● **Information provided**
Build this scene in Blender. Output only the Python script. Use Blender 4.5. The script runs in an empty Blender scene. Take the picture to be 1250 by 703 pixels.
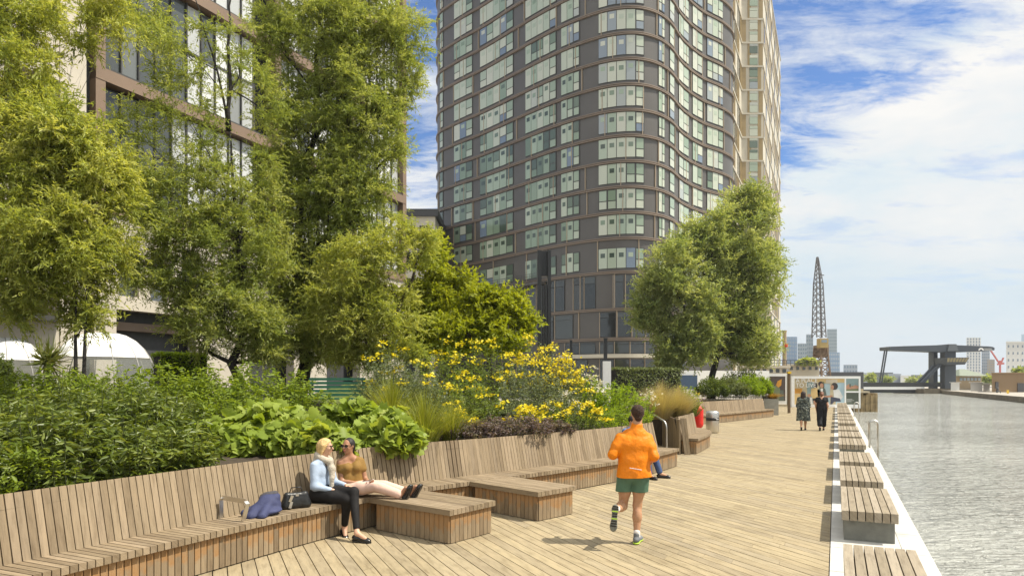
import bpy, math, random
import numpy as np
from mathutils import Vector
random.seed(7)
rng = np.random.default_rng(7)
SC = bpy.context.scene
COL = SC.collection
F, CX, PY, H = 833.0, 625.0, 465.0, 2.1      # focal length and horizon of the photograph (px), eye height (m)


def gp(px, py, z=0.0):
    Y = F * (H - z) / (py - PY)
    return ((px - CX) / F * Y, Y)


def wp(px, py, Y):
    return ((px - CX) / F * Y, Y, H - (py - PY) / F * Y)


# ---------------------------------------------------------------- materials
def new_mat(name):
    m = bpy.data.materials.new(name)
    m.use_nodes = True
    nt = m.node_tree
    return m, nt, nt.nodes['Principled BSDF'], nt.nodes['Material Output']


def node(nt, kind, **kw):
    n = nt.nodes.new(kind)
    for k, v in kw.items():
        if hasattr(n, k):
            setattr(n, k, v)
        else:
            n.inputs[k].default_value = v
    return n


def ramp(nt, fac, stops):
    r = nt.nodes.new('ShaderNodeValToRGB')
    el = r.color_ramp.elements
    while len(el) > 1:
        el.remove(el[-1])
    el[0].position = stops[0][0]
    el[0].color = (*stops[0][1], 1)
    for p, c in stops[1:]:
        e = el.new(p)
        e.color = (*c, 1)
    nt.links.new(fac, r.inputs[0])
    return r.outputs[0]


def mixc(nt, fac, a, b, mode='MIX'):
    n = nt.nodes.new('ShaderNodeMix')
    n.data_type = 'RGBA'
    n.blend_type = mode
    for sock, v in ((n.inputs[0], fac), (n.inputs[6], a), (n.inputs[7], b)):
        if isinstance(v, (int, float)):
            sock.default_value = v
        elif isinstance(v, tuple):
            sock.default_value = (*v, 1)
        else:
            nt.links.new(v, sock)
    return n.outputs[2]


def math_n(nt, op, a, b=None, clamp=False):
    n = nt.nodes.new('ShaderNodeMath')
    n.operation = op
    n.use_clamp = clamp
    for i, v in enumerate((a, b)):
        if v is None:
            continue
        if isinstance(v, (int, float)):
            n.inputs[i].default_value = v
        else:
            nt.links.new(v, n.inputs[i])
    return n.outputs[0]


def plain(name, col, rough=0.6, metal=0.0, var=0.12, scale=6.0, bump=0.0, bscale=40.0, spec=0.5, coat=0.0, coords='Object'):
    """A surface of one colour with blotchy variation and an optional fine bump."""
    m, nt, b, out = new_mat(name)
    tc = node(nt, 'ShaderNodeTexCoord')
    n1 = node(nt, 'ShaderNodeTexNoise', **{'Scale': scale, 'Detail': 6.0, 'Roughness': 0.6})
    nt.links.new(tc.outputs[coords], n1.inputs['Vector'])
    lo = tuple(c * (1 - var) for c in col)
    hi = tuple(min(1, c * (1 + var)) for c in col)
    c = ramp(nt, n1.outputs[0], [(0.3, lo), (0.7, hi)])
    nt.links.new(c, b.inputs['Base Color'])
    b.inputs['Roughness'].default_value = rough
    b.inputs['Metallic'].default_value = metal
    b.inputs['Specular IOR Level'].default_value = spec
    b.inputs['Coat Weight'].default_value = coat
    if bump:
        n2 = node(nt, 'ShaderNodeTexNoise', **{'Scale': bscale, 'Detail': 4.0})
        nt.links.new(tc.outputs[coords], n2.inputs['Vector'])
        bp = node(nt, 'ShaderNodeBump', **{'Strength': bump, 'Distance': 0.02})
        nt.links.new(n2.outputs[0], bp.inputs['Height'])
        nt.links.new(bp.outputs[0], b.inputs['Normal'])
    return m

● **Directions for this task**
Pictures excluded, quote all the data above exactly.

● **Solution to this task**
Build this scene in Blender. Output only the Python script. Use Blender 4.5. The script runs in an empty Blender scene. Take the picture to be 1250 by 703 pixels.
import bpy, math, random
import numpy as np
from mathutils import Vector
random.seed(7)
rng = np.random.default_rng(7)
SC = bpy.context.scene
COL = SC.collection
F, CX, PY, H = 833.0, 625.0, 465.0, 2.1      # focal length and horizon of the photograph (px), eye height (m)


def gp(px, py, z=0.0):
    Y = F * (H - z) / (py - PY)
    return ((px - CX) / F * Y, Y)


def wp(px, py, Y):
    return ((px - CX) / F * Y, Y, H - (py - PY) / F * Y)


# ---------------------------------------------------------------- materials
def new_mat(name):
    m = bpy.data.materials.new(name)
    m.use_nodes = True
    nt = m.node_tree
    return m, nt, nt.nodes['Principled BSDF'], nt.nodes['Material Output']


def node(nt, kind, **kw):
    n = nt.nodes.new(kind)
    for k, v in kw.items():
        if hasattr(n, k):
            setattr(n, k, v)
        else:
            n.inputs[k].default_value = v
    return n


def ramp(nt, fac, stops):
    r = nt.nodes.new('ShaderNodeValToRGB')
    el = r.color_ramp.elements
    while len(el) > 1:
        el.remove(el[-1])
    el[0].position = stops[0][0]
    el[0].color = (*stops[0][1], 1)
    for p, c in stops[1:]:
        e = el.new(p)
        e.color = (*c, 1)
    nt.links.new(fac, r.inputs[0])
    return r.outputs[0]


def mixc(nt, fac, a, b, mode='MIX'):
    n = nt.nodes.new('ShaderNodeMix')
    n.data_type = 'RGBA'
    n.blend_type = mode
    for sock, v in ((n.inputs[0], fac), (n.inputs[6], a), (n.inputs[7], b)):
        if isinstance(v, (int, float)):
            sock.default_value = v
        elif isinstance(v, tuple):
            sock.default_value = (*v, 1)
        else:
            nt.links.new(v, sock)
    return n.outputs[2]


def math_n(nt, op, a, b=None, clamp=False):
    n = nt.nodes.new('ShaderNodeMath')
    n.operation = op
    n.use_clamp = clamp
    for i, v in enumerate((a, b)):
        if v is None:
            continue
        if isinstance(v, (int, float)):
            n.inputs[i].default_value = v
        else:
            nt.links.new(v, n.inputs[i])
    return n.outputs[0]


def plain(name, col, rough=0.6, metal=0.0, var=0.12, scale=6.0, bump=0.0, bscale=40.0, spec=0.5, coat=0.0, coords='Object'):
    """A surface of one colour with blotchy variation and an optional fine bump."""
    m, nt, b, out = new_mat(name)
    tc = node(nt, 'ShaderNodeTexCoord')
    n1 = node(nt, 'ShaderNodeTexNoise', **{'Scale': scale, 'Detail': 6.0, 'Roughness': 0.6})
    nt.links.new(tc.outputs[coords], n1.inputs['Vector'])
    lo = tuple(c * (1 - var) for c in col)
    hi = tuple(min(1, c * (1 + var)) for c in col)
    c = ramp(nt, n1.outputs[0], [(0.3, lo), (0.7, hi)])
    nt.links.new(c, b.inputs['Base Color'])
    b.inputs['Roughness'].default_value = rough
    b.inputs['Metallic'].default_value = metal
    b.inputs['Specular IOR Level'].default_value = spec
    b.inputs['Coat Weight'].default_value = coat
    if bump:
        n2 = node(nt, 'ShaderNodeTexNoise', **{'Scale': bscale, 'Detail': 4.0})
        nt.links.new(tc.outputs[coords], n2.inputs['Vector'])
        bp = node(nt, 'ShaderNodeBump', **{'Strength': bump, 'Distance': 0.02})
        nt.links.new(n2.outputs[0], bp.inputs['Height'])
        nt.links.new(bp.outputs[0], b.inputs['Normal'])
    return m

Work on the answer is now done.